- **Records for this exercise**:
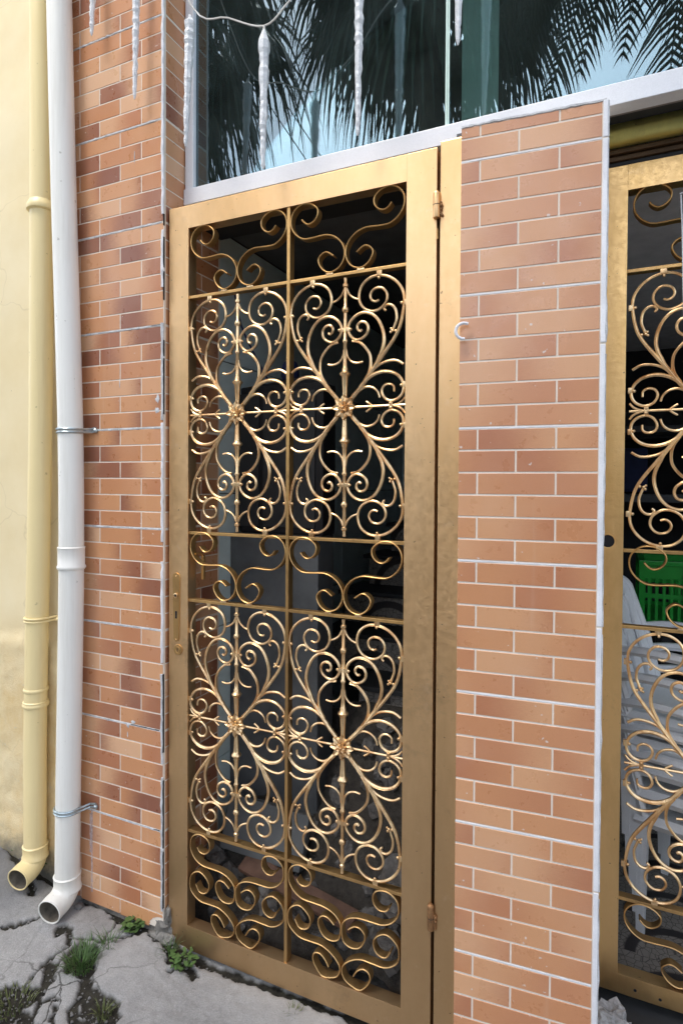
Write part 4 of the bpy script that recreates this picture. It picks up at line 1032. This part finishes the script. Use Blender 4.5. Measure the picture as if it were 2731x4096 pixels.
# ------------------------------------------------------------------ weeds
def weed(x, y, n, h, spread, label, mat='weed', w=.0028, leafy=False):
    z = gz(x, y) - .012; mb = MB()
    for i in range(n):
        a = random.uniform(0, 2 * math.pi); d = spread * math.sqrt(random.random()); bx, by = d * math.cos(a) * .45, d * math.sin(a) * .45
        L = h * random.uniform(.5, 1.15); lean = random.uniform(.15, 1.0); la = a + random.uniform(-.7, .7)
        if leafy:
            L *= .8; px_, py_ = bx + math.cos(la) * L * lean * .7, by + math.sin(la) * L * lean * .7; pz = L * (1 - .4 * lean)
            mb.tube([(bx, by, 0), ((bx + px_) / 2, (by + py_) / 2, pz * .6), (px_, py_, pz)], .0008, 3)
            r = random.uniform(.005, .010); q = random.uniform(0, 6.3); tz = random.uniform(-.4, .4)
            ring = [(px_ + r * 1.4 * math.cos(q) * math.cos(t) - r * .8 * math.sin(q) * math.sin(t), py_ + r * 1.4 * math.sin(q) * math.cos(t) + r * .8 * math.cos(q) * math.sin(t), pz + r * tz * math.cos(t)) for t in [k * math.pi / 3 for k in range(6)]]
            mb.add(ring, [(0, 1, 2, 3, 4, 5)])
        else:
            pa_ = Vector((math.cos(la), math.sin(la), 0)); sd_ = Vector((-pa_.y, pa_.x, 0)) * w * random.uniform(.6, 1.2); v = []
            for k in range(4):
                t = k / 3; c = Vector((bx, by, 0)) + pa_ * (L * lean * t * t) + Vector((0, 0, L * (t - .35 * lean * t * t)))
                ww = sd_ * (1 - t) ** .6; v += [c - ww, c + ww]
            mb.add(v, [(0, 1, 3, 2), (2, 3, 5, 4), (4, 5, 7, 6)])
    o = mb.build('weed_tuft', mat); o.location = (x, y, z); return tag(o, label, 'weed', 'weeds in the cracks of the pavement')
def W_(cx, cy, *a, **k): x, y = px_ground(cx * K, 2900 + cy * K, .02); weed(x, y, *a, **k)
W_(565, 1700, 150, .075, .10, 'largest grass tuft growing in the wide pavement crack', w=.0022)
W_(620, 1600, 50, .05, .07, 'grass blades just above the largest tuft in the crack', w=.002)
W_(760, 1590, 34, .085, .05, 'thin grass blades lying over the pavement crack right of the large tuft', w=.002)
W_(90, 1900, 130, .035, .14, 'yellowish low moss in the dark soil at the lower left', 'weed2', w=.002)
W_(720, 1990, 60, .045, .06, 'small dry yellow green tuft in the soil patch at the bottom', 'weed2', w=.0018)
W_(1275, 1640, 46, .055, .05, 'leafy little weed beside the bottom left corner of the door', leafy=True)
W_(1180, 1590, 30, .06, .05, 'feathery weed just left of the leafy one by the door corner', w=.0015)
W_(930, 1460, 50, .045, .05, 'leafy weeds in the soil below the chipped tile', leafy=True)
W_(705, 1255, 34, .05, .04, 'small weed at the foot of the left brick pillar', leafy=True)
W_(335, 1080, 80, .10, .06, 'green weeds growing between the two downpipe elbows', leafy=True)
W_(130, 1000, 50, .07, .06, 'weeds at the yellow wall left of the yellow elbow', leafy=True)
x_, y_ = px_ground(1175, 4045, 0); weed(x_, y_, 36, .035, .05, 'tiny sparse weed on the pavement in front of the door bottom rail', 'weed2', w=.0012)
# pebbles and crumbs in the soil
pm = []
for i in range(4):
    vs, fs = blob((0, 0, 0), 1, i + 81, (1, .8, .6), 1, .5); me = mesh(vs, fs, False, 'pebble'); me.materials.append(MT['rock']); pm.append(me)
big = MB(); cnt = 0
while cnt < 420:
    x = random.uniform(-2.3, -.7); y = random.uniform(.95, 1.66)
    if float(fields(np.array([[x]]), np.array([[y]]))[0, 0]) > .002: continue
    s = random.uniform(.0015, .0055); vs, fs = blob((x, y, gz(x, y) - .010 + s * .5), s, cnt % 9, (1, .9, .7), 1, .5); big.add(vs, fs); cnt += 1
tag(big.build('gravel', 'rock'), 'small stone crumbs in the soil of the pavement cracks', 'gravel', kind='stuff')
for i, (a, b, s) in enumerate(((545, 1305, .022), (1130, 1280, .014), (560, 1240, .03), (640, 1245, .014))):
    x, y = px_ground(a * K, 2900 + b * K, .03)
    o = link('loose_stone', pm[i], None); o.location = (x, y, gz(x, y) + .004); o.scale = (s, s, s * .7); o.rotation_euler = (0, 0, i)
    tag(o, ['grey loose stone at the foot of the brick pillar', 'pebble of concrete below the chipped tile', 'broad flat stone between pipe elbow and pillar', 'small stone beside the pillar foot weed'][i], 'stone')

# ------------------------------------------------------------------ across the street (seen mirrored in the window and the paint)
VY = 2 * GY
def mirror_pt(dx, dz, d): return (dx * d, VY - d, EYE + dz * d)
def fan_palm(dx, dz, dd, label, nf, sz, seed):
    random.seed(seed); bx, by, bz = mirror_pt(dx, dz, dd)
    t = empty('fan_palm', (bx, by, 0), label, 'palm tree')
    mb = MB(); pts = [(bx - .05 * math.sin(i), by, -.1 + (bz + .1) * i / 24) for i in range(25)]
    mb.tube(pts, [(.15 + .02 * (i % 2)) for i in range(25)], 12); uc(mb, 'trunk', 'trunk', t)
    for k in range(nf):
        az = k * 2.399; el = R(65 - 125 * (k / nf)); P0 = Vector((bx, by, bz - .1)); d = Vector((math.cos(az) * math.cos(el), math.sin(az) * math.cos(el), math.sin(el)))
        st_ = random.uniform(.75, 1.15) * sz; hub = P0 + d * st_; f = MB().tube([P0, P0 + d * st_ * .5, hub - Vector((0, 0, .03))], .014, 4)
        side = d.cross(Vector((0, 0, 1))).normalized()
        nb = 30
        for i in range(nb):
            a = R(-120 + 240 * i / (nb - 1)); dr = (d * math.cos(a) + side * math.sin(a)).normalized(); L = random.uniform(.8, 1.1) * sz * (1 - .12 * abs(a))
            v = []; wv = (side * math.cos(a) - d * math.sin(a)) * .034 * sz
            for q in range(6):
                tt = q / 5; p = hub + dr * L * (tt - .25 * tt ** 3) + Vector((0, 0, -.95 * L * tt ** 2.4)); ww = wv * (1 - tt ** 1.7 * .97) * (1 if q else .5); v += [p - ww, p + ww]
            f.add(v, [(2 * q, 2 * q + 1, 2 * q + 3, 2 * q + 2) for q in range(5)])
        uc(f, 'frond', 'leaf', t)
fan_palm(-.30, .93, 7.0, 'fan palm with a trunk and spiky drooping leaves mirrored in the middle of the window', 54, 1.15, 4)
fan_palm(-.93, 1.04, 6.6, 'broad fan palm whose leaves are mirrored in the upper left of the window', 40, 1.45, 8)
def feather_palm(dx, dz, dd, label, nf, Lf, seed):
    random.seed(seed); bx, by, bz = mirror_pt(dx, dz, dd)
    t = empty('feather_palm', (bx, by, 0), label, 'palm tree')
    uc(MB().tube([(bx, by, -.1), (bx + .05, by, bz * .5), (bx, by, bz)], [.2, .15, .13], 12), 'trunk', 'trunk', t)
    for k in range(nf):
        az = k * 2.399 + .4; el = R(random.uniform(20, 70)); d = Vector((math.cos(az), math.sin(az), 0)); L = Lf * random.uniform(.85, 1.1); rach = []
        for i in range(19):
            s = i / 18; rach.append(Vector((bx, by, bz)) + d * (L * s * math.cos(el * (1 - .6 * s))) + Vector((0, 0, L * (math.sin(el) * s - (.95 + .3 * math.sin(k)) * s * s))))
        f = MB().tube(rach, [.02 * (1 - .8 * i / 18) for i in range(19)], 5); side = d.cross(Vector((0, 0, 1))).normalized()
        for i in range(1, 19):
            for j in range(3):
                s = (i - 1 + j / 3) / 18; p = rach[i - 1].lerp(rach[i], j / 3); tg = (rach[i] - rach[i - 1]).normalized()
                for sg in (-1, 1):
                    dr = (side * sg * .75 + tg * .45 + Vector((0, 0, random.uniform(-.25, .1)))).normalized(); LL = .62 * math.sin(math.pi * min(1, .15 + s * .8)) * random.uniform(.8, 1.1)
                    v = []
                    for q in range(4):
                        tt = q / 3; c = p + dr * LL * tt + Vector((0, 0, -.60 * LL * tt * tt)); ww = tg * .024 * (1 - tt ** 2 * .95); v += [c - ww, c + ww]
                    f.add(v, [(0, 1, 3, 2), (2, 3, 5, 4), (4, 5, 7, 6)])
        uc(f, 'frond', 'leaf', t)
feather_palm(.115, .99, 5.6, 'feather palm with long combed fronds mirrored at the right of the window', 60, 2.3, 3)
random.seed(12)
def block(name, x0, x1, y0, y1, h, mat, label, nx, nz, fh=3.0):
    t = empty(name, ((x0 + x1) / 2, y1, 0), label, 'building'); uc(MB().box(x0, x1, y0, y1, -.1, h), 'wall', mat, t)
    uc(MB().box(x0 - .15, x1 + .15, y0 - .15, y1 + .15, h, h + .3), 'roof', 'wallfar', t)
    for i in range(nx):
        for j in range(nz):
            x = x0 + (x1 - x0) * (i + .5) / nx; z = 1.1 + j * fh
            w = uc(MB().box(x - .7, x + .7, y1 + .003, y1 + .06, z, z + 1.3), 'window', 'winfar', t)
    return t
block('apartment_building', -46, -27.8, -60, -41, 26.5, 'wallfar', 'tall grey apartment block mirrored at the lower left of the window', 6, 8)
block('apartment_building', -9, 1.5, -22, -13, 4.2, 'wallfar2', 'low ochre house across the street behind the camera', 4, 1)
block('apartment_building', 3, 15, -22, -13.2, 6.5, 'wallfar', 'grey two storey house across the street', 4, 2)
block('apartment_building', -23, -10, -22, -13.2, 6.0, 'wallfar', 'pale house across the street on the left', 4, 2)
for i, (a, b) in enumerate((((-.655, .80), (-.50, .56)), ((-.635, .82), (-.47, .56)), ((-.70, .72), (-.60, .56)))):
    p0, p1 = Vector(mirror_pt(a[0] - (b[0] - a[0]) * 1.5, a[1] - (b[1] - a[1]) * 1.5, 13)), Vector(mirror_pt(b[0] + (b[0] - a[0]) * 1.2, b[1] + (b[1] - a[1]) * 1.2, 13))
    tag(MB().tube([p0, p0.lerp(p1, .5) + Vector((0, 0, -.15)), p1], .013, 5).build('power_line', 'black'), ['upper', 'middle', 'lower'][i] + ' black power line over the street mirrored in the window', 'cable', 'power lines over the street')
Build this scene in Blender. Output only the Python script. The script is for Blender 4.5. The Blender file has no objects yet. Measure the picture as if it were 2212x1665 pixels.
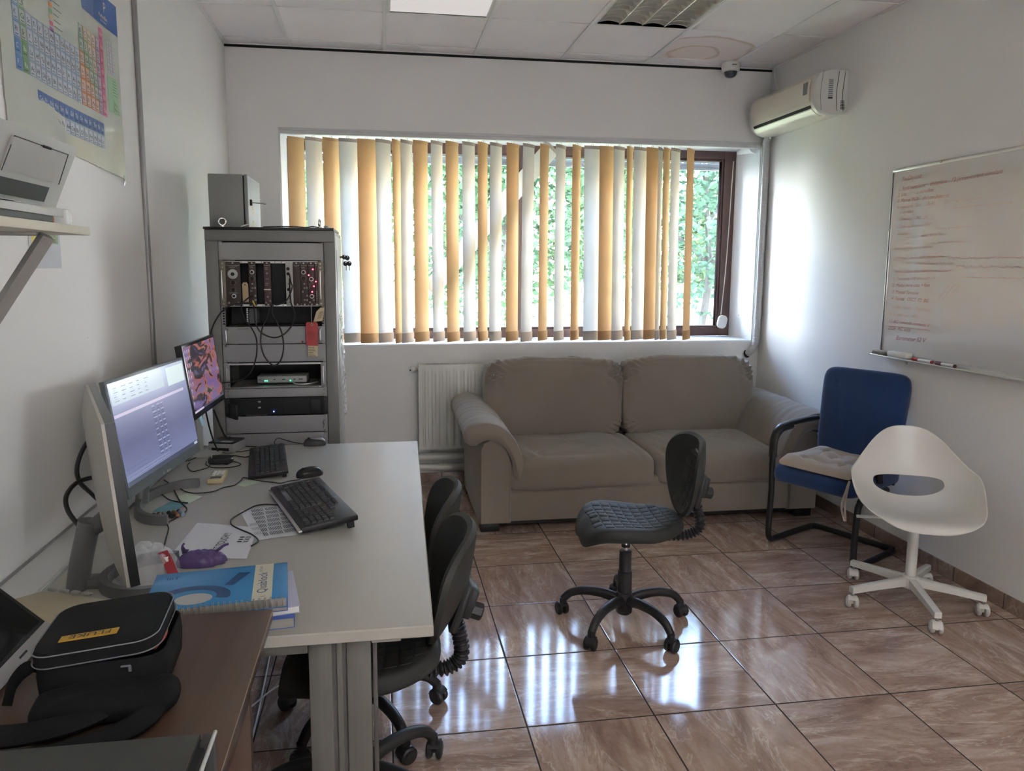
import bpy, bmesh, math, random
import numpy as np
from mathutils import Matrix, Vector, noise as mnoise
C = bpy.context.scene.collection
S = bpy.context.scene
PI = math.pi
rng = random.Random(7)

# ------------------------------------------------------------------ camera
def cam_matrix(p, yaw, roll, loc):
    cy, sy, cp, sp, cr, sr = math.cos(yaw), math.sin(yaw), math.cos(p), math.sin(p), math.cos(roll), math.sin(roll)
    fwd = Vector((sy*cp, cy*cp, -sp)); right = Vector((cy, -sy, 0)); up = right.cross(fwd)
    r2 = right*cr + up*sr; u2 = -right*sr + up*cr
    m = Matrix((r2, u2, -fwd)).transposed().to_4x4(); m.translation = loc
    return m
camd = bpy.data.cameras.new('camera'); cam = bpy.data.objects.new('camera', camd); C.objects.link(cam)
cam.matrix_world = cam_matrix(.1305, .1538, .0044, (0, 0, 1.541))
camd.sensor_fit = 'HORIZONTAL'; camd.sensor_width = 36; camd.lens = 1592.2/2212*36
camd.shift_x = 32.5/2212; camd.shift_y = -47.8/2212; camd.clip_start = .02; camd.clip_end = 300
S.camera = cam
# ------------------------------------------------------------------ light and exposure
S.view_settings.view_transform = 'Standard'; S.view_settings.look = 'None'
S.view_settings.gamma = 1; S.view_settings.use_curve_mapping = False
S.view_settings.exposure = 1.88
SKY = 32.; FILL_PANEL = 4.0
wd = bpy.data.worlds.new('sky'); S.world = wd; wd.use_nodes = True
nt = wd.node_tree; nt.nodes.clear()
def N(nt, t, **k):
    n = nt.nodes.new(t)
    for a, b in k.items():
        if a == 'inp':
            for i, v in b.items(): n.inputs[i].default_value = v
        else: setattr(n, a, b)
    return n
_tc = N(nt, 'ShaderNodeTexCoord'); _sp = N(nt, 'ShaderNodeSeparateXYZ'); _cr = N(nt, 'ShaderNodeValToRGB')
_bg = N(nt, 'ShaderNodeBackground'); _ou = N(nt, 'ShaderNodeOutputWorld')
nt.links.new(_tc.outputs['Generated'], _sp.inputs[0]); nt.links.new(_sp.outputs[2], _cr.inputs[0])
_e = _cr.color_ramp.elements
_e[0].position = 0.0; _e[0].color = (.92, .95, 1, 1); _e[1].position = .75; _e[1].color = (.13, .20, .38, 1)
for _p, _c in ((.24, (.66, .74, .86, 1)), (.42, (.19, .27, .44, 1))): _x = _e.new(_p); _x.color = _c
_x = _e.new(.12); _x.color = (.92, .95, 1.0, 1)
nt.links.new(_cr.outputs[0], _bg.inputs[0]); _bg.inputs[1].default_value = SKY
nt.links.new(_bg.outputs[0], _ou.inputs[0])
sund = bpy.data.lights.new('sun', 'SUN'); sun = bpy.data.objects.new('sun', sund); C.objects.link(sun)
sund.energy = 12.0; sund.angle = math.radians(.6); sund.color = (1, .95, .86)
sun.rotation_euler = Vector((-.45, .62, -.9)).to_track_quat('-Z', 'Y').to_euler()   # from behind the building: lights the garden only
por = bpy.data.lights.new('window_portal', 'AREA'); por.shape = 'RECTANGLE'; por.size = 3.35; por.size_y = 1.44
poro = bpy.data.objects.new('window_portal', por); C.objects.link(poro); poro.location = (1.04, 5.66, 1.72)
poro.rotation_euler = (math.radians(-90), 0, 0); por.cycles.is_portal = True

por2 = bpy.data.lights.new('fill_door_portal', 'AREA'); por2.shape = 'RECTANGLE'; por2.size = 1.9; por2.size_y = 2.0  # sampling portal outside the added fill door
poro2 = bpy.data.objects.new('fill_door_portal', por2); C.objects.link(poro2); poro2.location = (1.35, -2.80, 1.08)
poro2.rotation_euler = (math.radians(90), 0, 0); por2.cycles.is_portal = True

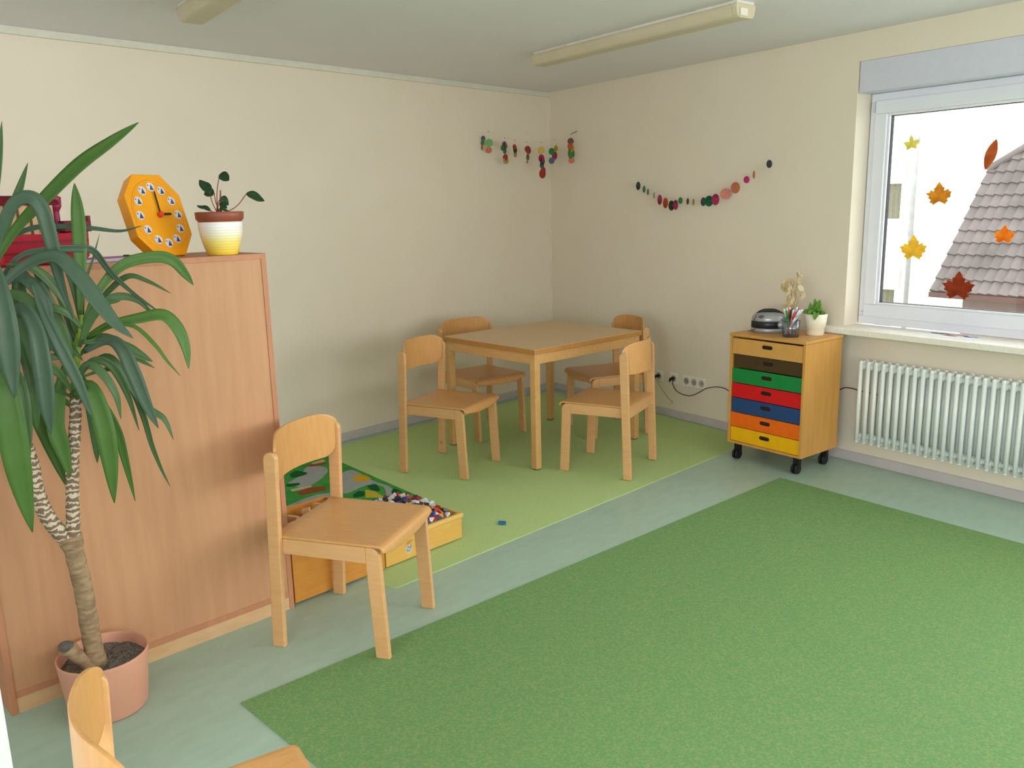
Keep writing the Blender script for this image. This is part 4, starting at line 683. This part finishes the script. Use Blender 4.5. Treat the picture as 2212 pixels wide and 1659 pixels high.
RED2 = [(2.794, 0.431), (2.823, 0.448), (2.857, 0.453), (2.899, 0.45), (2.916, 0.447)]
YEL = [(1.309, 0.288), (1.28, 0.264), (1.283, 0.244), (1.304, 0.217), (1.377, 0.15), (1.429, 0.121), (1.424, 0.106)]
CP = Vector((-5.4854, -4.7709, 1.5645))
def disc_at(name, x, y, z, r, q, col, parent, sgn):
    org = parent.location; to = Vector((CP.x - x, CP.y - y, 0)).normalized(); a = sgn * math.acos(max(0.15, min(1, q)))
    nrm = Matrix.Rotation(a, 3, 'Z') @ to; bm = bmesh.new()
    lathe(bm, [(r, -0.0004), (r, 0.0004)], 22, M=Matrix.Translation(Vector((x, y, z)) - org) @ nrm.to_track_quat('Z', 'Y').to_matrix().to_4x4())
    return obj(name, bm, sheer('foil_' + col, col, 0.82), parent)
thr = mat('nylon_thread', 'c9c2a8', 0.4)
g = thing('disc_garland', 'garland of coloured discs sagging along the right wall', 'garland', (GAR[0][0], GAR[0][1], GAR[0][2]))
for i, (x, y, z, r, q, c) in enumerate(GAR): disc_at('disc', x, y, z, r, q, c, g, 1)
bm = bmesh.new(); tube(bm, [Vector((x, y, z)) - g.location for x, y, z, *_ in GAR], 0.0005, 4); obj('thread', bm, thr, g)
SN = ['leftmost strand of three small discs slate green and salmon in the corner', 'short strand of a light green disc above an orange disc in the corner', 'long mixed strand, third from the left of the corner decoration', 'dark green and tan strand, fourth from the left in the corner', 'strand with a red disc on top left of the yellow topped strand', 'longest strand with a yellow disc on top and a red one at the bottom', 'strand with a green and a blue disc right beside the longest one', 'rightmost strand of dark red, yellow, green and orange discs']
rnd = random.Random(2)
for s, lab in zip(STR, SN):
    t = thing('disc_strand', lab, 'hanging decoration', (s[0][0], s[0][1], s[0][2]), 0, 'strands of discs hung across the room corner')
    for (x, y, z, r, q, c) in s: disc_at('disc', x, y, z, r, q, c, t, rnd.choice((-1, 1)))
    bm = bmesh.new(); zt = s[0][2] + 0.055; tube(bm, [Vector((s[0][0], s[0][1], zt)) - t.location] + [Vector((x, y, z)) - t.location for x, y, z, *_ in s], 0.0004, 4); obj('thread', bm, thr, t)
t = thing('hanging_line', 'thin line with tiny knots spanning the corner above the disc strands', 'line', PINS[0])
ends = [Vector((-0.86, 0.0, 2.15))] + [Vector(p) for p in PINS[:8]] + [Vector((-0.06, -0.356, 2.16))]
bm = bmesh.new(); tube(bm, [e_ - t.location for e_ in ends], 0.0005, 4); obj('thread', bm, thr, t)
for p in PINS[1:7]:
    bm = bmesh.new(); ball(bm, Vector(p) - t.location, 0.0035, 0.0035, 0.0035, 8, 6); obj('knot', bm, mat('knot', '4a5a48', 0.6), t)
bm = bmesh.new(); tube(bm, [Vector(PINS[7]) - t.location, Vector(PINS[8]) - t.location], 0.003, 6); obj('green_peg', bm, mat('peg', '2f5a3f', 0.5), t)

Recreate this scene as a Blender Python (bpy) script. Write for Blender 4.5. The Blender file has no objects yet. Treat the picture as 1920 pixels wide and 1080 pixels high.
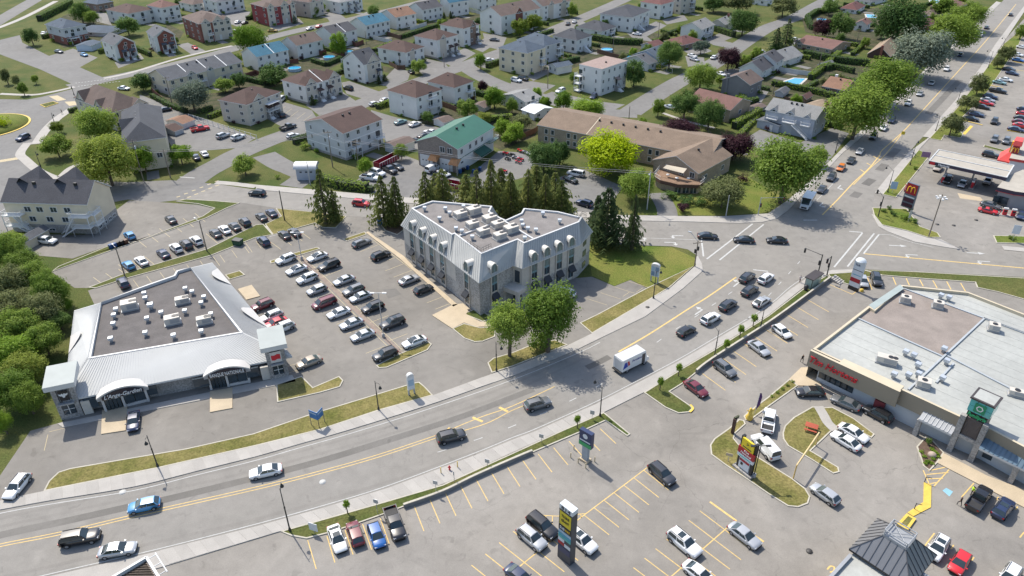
import bpy,math,random
from mathutils import Vector,Matrix
R_=math.radians
rng=random.Random(11)
scene=bpy.context.scene
COL=scene.collection
F_PX,PITCH,ROLL,CAM_H=1373.0,R_(31.7),R_(-0.3),80.0
cam_d=bpy.data.cameras.new('camera')
cam=bpy.data.objects.new('camera',cam_d)
COL.objects.link(cam)
cam_d.sensor_width=36.0
cam_d.lens=36.0*F_PX/1920.0
cam_d.clip_start,cam_d.clip_end=1.0,6000.0
_f=Vector((0,math.cos(PITCH),-math.sin(PITCH)))
_r0=Vector((1,0,0));_u0=_r0.cross(_f)
_r=_r0*math.cos(ROLL)+_u0*math.sin(ROLL)
_u=-_r0*math.sin(ROLL)+_u0*math.cos(ROLL)
cam.matrix_world=Matrix(((_r.x,_u.x,-_f.x,0),(_r.y,_u.y,-_f.y,0),(_r.z,_u.z,-_f.z,CAM_H),(0,0,0,1)))
scene.camera=cam
SUN_EL=R_(52.5)
SUN_AZ=R_(127.3)
world=bpy.data.worlds.new('World');scene.world=world
world.use_nodes=True
wn=world.node_tree.nodes;wl=world.node_tree.links
sky=wn.new('ShaderNodeTexSky');sky.sky_type='NISHITA';sky.sun_disc=False
sky.sun_elevation=SUN_EL;sky.sun_rotation=R_(90)-SUN_AZ
sky.air_density=1.0;sky.dust_density=1.5
wn['Background'].inputs['Strength'].default_value=0.15
wl.new(sky.outputs[0],wn['Background'].inputs[0])
sd=bpy.data.lights.new('sun','SUN');sd.energy=3.7;sd.angle=R_(0.5);sd.color=(1.0,0.94,0.84)
sun=bpy.data.objects.new('sun',sd);COL.objects.link(sun)
sdir=Vector((math.cos(SUN_AZ)*math.cos(SUN_EL),math.sin(SUN_AZ)*math.cos(SUN_EL),math.sin(SUN_EL)))
sun.rotation_euler=sdir.to_track_quat('Z','Y').to_euler()
sun.location=(0,100,300)
vs=scene.view_settings
vs.view_transform='Standard';vs.look='None';vs.gamma=1.0;vs.use_curve_mapping=False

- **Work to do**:
Using the listing, collect all lines in which the string "file" is found.

- **Answer to the exercise**:
Build this scene in Blender. Output only the Python script. The script is for Blender 4.5. The Blender file has no objects yet. Measure the picture as if it were 2212x1665 pixels.
Recreate this scene as a Blender Python (bpy) script. Write for Blender 4.5. The Blender file has no objects yet. Treat the picture as 1920 pixels wide and 1080 pixels high.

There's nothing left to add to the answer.